Asked how the family is communicating with Hamas, Goldin said they aren’t. They’ve been told by both the IDF and the Israeli government officials that the return of the bodies is part of the negotiations. However, most of the information about the negotiations is confidential.

Goldin said that they’ve been speaking to people in the United States, asking for their advice on who to speak to and contact to help raise awareness as well as to move the UN to action on the behalf of all families seeking the return of their loved ones, alive or dead.

The visit to the U.N. was one of the first times the Goldins had direct contact with officials other than members of the Israeli government.

“They [the international community] are putting a lot of effort into humanitarian acts to rebuild Gaza. What about a humanitarian act of returning the remains of soldiers?” she asked. “Something that has been done out of a sense of decency between belligerents since ancient times.”

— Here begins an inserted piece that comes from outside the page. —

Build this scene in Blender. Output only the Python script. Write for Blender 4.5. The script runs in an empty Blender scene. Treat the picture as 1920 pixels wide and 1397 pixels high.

She said that Hamas keeps setting the price for returning soldiers and/or their remains. Goldin said it’s time for a change, that Israel set the price. She said that it should be a priority before there are major humanitarian efforts to help Gaza. In support of that feeling, Tzur Goldin, Hadar’s twin, told Israeli President Reuven Rivlin last June, “We insist that the return of the fallen soldiers be a national mission of the highest priority and not a family’s personal interest.

“Now we feel am Yisrael needs us to do this.”

Rabbi Shmuel Goldin of Congregation Ahavath Torah in Englewood, where the Goldins visited, said he does not think there is anything else or any avenue other than through the government that can be taken to return Hadar’s remains to them.

The rabbi was asked, given the wisdom of the Mishnah that states the highest mitzvah that can be performed is to redeem captives, how could this situation, with the price of redemption being the release of terrorists, be resolved?

He said, “People should respect the difficulties of the decisions to be made by the leaders of the State of Israel. How to deal with this is very, very hard. Clearly, on the one hand, they have a responsibility to protect their citizenry and they should not release those that will endanger their citizenry for living or dead captives. At the same time, if you’re the parent of a child who is a captive, their release is the highest need that you may have. Certainly our commitment and Israel’s commitment is that we never leave a soldier behind. These are very wrenching decisions and difficult decisions and God should grant wisdom to the leaders who have to make them.”